The wait made for a forced knitting session after a couple of days of no knitting. I realized I kept putting it off when I felt like I needed to do more figuring to determine if the sleeve would fit the armhole. When I looked at it finally, I decided that this yarn has so much spring the whole thing will fall into the realm of blocking to fit. This fabric has a huge amount of elasticity and, within reason, I can make it almost any size I want without much distortion.
We'll see how much of that is good analysis and how much wishful thinking.
Today I finished up the knitting on sleeve #2 of the Mountain Colors top-down cardigan. Tomorrow SU and I drive my mother a bit over an hour away to catch a train. On my turn to be passenger I'll sew in the last four ends and hem the sleeves. Then this one needs a good blocking to unkink the wonky bits and make all theses hems behave, I hope.
I have yarn for another shoulder shawl and for one more sweater with me here. Plus I brought a couple yarns for large swatches to remember the pattern I designed a couple years ago for a big rectangular basket weave shawl and to try it in a couple other gauges. My mind only wants to think of sweaters right now, though. Luckily the sweater I want to knit will follow an Elizabeth Zimmerman 'pattern,' my first attempt at one of hers, and I want to add cables, a zipper, and a double-knit collar.
I've done none of these things before. Oh, I've done cables,but not on this scale or adding them to a pattern. And I've done collars, but not in double knitting. The zipper I'll hand sew in, but I want some kind of facing covering the edges.
That should keep me busy for a month, easily.

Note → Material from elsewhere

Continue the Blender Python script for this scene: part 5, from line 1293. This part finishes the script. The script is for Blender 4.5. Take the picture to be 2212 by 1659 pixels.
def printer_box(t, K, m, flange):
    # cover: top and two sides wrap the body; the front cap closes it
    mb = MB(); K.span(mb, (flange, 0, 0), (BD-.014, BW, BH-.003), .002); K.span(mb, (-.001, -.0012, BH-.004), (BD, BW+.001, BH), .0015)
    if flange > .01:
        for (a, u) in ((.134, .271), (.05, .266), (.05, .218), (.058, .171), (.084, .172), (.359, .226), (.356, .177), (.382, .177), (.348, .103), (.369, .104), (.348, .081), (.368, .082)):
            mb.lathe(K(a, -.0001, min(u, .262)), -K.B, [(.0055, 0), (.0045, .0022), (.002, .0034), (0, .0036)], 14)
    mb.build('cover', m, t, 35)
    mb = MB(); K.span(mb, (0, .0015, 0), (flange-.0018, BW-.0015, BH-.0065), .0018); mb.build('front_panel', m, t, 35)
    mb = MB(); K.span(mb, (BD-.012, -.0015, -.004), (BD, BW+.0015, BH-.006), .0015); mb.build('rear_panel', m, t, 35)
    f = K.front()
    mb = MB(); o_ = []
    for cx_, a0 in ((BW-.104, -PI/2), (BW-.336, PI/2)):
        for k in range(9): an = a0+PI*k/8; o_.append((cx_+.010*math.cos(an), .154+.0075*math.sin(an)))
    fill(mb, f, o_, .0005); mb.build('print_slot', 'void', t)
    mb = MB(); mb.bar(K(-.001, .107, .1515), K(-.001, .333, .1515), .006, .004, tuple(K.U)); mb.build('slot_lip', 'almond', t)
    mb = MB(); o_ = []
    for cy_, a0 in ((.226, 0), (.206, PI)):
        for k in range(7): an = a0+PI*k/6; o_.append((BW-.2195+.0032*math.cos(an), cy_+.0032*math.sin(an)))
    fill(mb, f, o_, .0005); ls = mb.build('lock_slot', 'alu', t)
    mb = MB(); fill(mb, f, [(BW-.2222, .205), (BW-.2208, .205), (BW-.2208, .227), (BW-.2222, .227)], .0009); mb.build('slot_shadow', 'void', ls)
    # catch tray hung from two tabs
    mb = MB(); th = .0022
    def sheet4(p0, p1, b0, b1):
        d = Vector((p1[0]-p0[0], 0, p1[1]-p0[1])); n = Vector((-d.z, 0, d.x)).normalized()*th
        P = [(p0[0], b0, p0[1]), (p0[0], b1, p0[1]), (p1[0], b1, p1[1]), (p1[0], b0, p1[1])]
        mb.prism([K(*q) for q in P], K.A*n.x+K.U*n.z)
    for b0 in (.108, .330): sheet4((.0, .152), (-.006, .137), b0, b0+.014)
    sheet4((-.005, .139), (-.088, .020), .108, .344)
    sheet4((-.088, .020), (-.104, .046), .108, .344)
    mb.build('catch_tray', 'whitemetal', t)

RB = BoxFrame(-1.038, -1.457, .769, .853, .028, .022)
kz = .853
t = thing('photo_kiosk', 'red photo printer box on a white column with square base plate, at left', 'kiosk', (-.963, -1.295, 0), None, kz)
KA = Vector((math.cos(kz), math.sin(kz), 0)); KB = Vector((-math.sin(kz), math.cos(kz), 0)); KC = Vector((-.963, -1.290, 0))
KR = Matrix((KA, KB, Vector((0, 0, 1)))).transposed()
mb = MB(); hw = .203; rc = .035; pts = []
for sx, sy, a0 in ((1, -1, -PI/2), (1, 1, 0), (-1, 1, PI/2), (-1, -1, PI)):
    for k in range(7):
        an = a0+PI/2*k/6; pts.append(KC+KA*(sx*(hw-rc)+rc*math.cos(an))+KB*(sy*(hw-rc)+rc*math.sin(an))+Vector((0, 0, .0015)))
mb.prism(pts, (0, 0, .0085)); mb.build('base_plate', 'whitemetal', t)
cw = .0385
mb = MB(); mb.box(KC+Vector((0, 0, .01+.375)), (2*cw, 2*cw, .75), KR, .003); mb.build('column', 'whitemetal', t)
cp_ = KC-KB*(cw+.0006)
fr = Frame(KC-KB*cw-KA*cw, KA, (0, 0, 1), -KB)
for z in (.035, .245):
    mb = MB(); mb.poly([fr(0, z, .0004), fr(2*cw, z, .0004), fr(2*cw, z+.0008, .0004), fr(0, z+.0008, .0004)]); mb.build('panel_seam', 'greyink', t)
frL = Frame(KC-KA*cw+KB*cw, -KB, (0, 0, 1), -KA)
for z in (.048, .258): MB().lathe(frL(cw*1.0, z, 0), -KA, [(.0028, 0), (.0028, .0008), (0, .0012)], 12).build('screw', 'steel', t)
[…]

I think I'll find myself grateful for a bit of swatching and other small projects once I get going on it.
And if I get desperate, there is a decent LYS in this town now.

Yikes! I hope the SU's recovery is swift and relatively painless.
Re: the song of the sweater? May as well heed it as resistance is futile. Besides, think of the rewards!
Posted by:Karen B. | November 30, 2007 at 03:17 AM
Ow! Sorry to hear about the injury- that sounds really annoying and inconvenient. Best wishes to your SU for a swift recovery.
I'll be following your cabled sweater with interest- I'm currently working on a top-down cabled raglan sleeve cardigan, and getting rather apprehensive about sizing. I kind of winged- well, everything- but especially the addition of more stitches to compensate for the draw-in of the cables, and I have *no idea* what it's going to do after blocking. None. And I need it to be done for Christmas! (I'm trying to embrace my inner spontaneity.)
Will there be a pic preview on the yarn for the new sweater?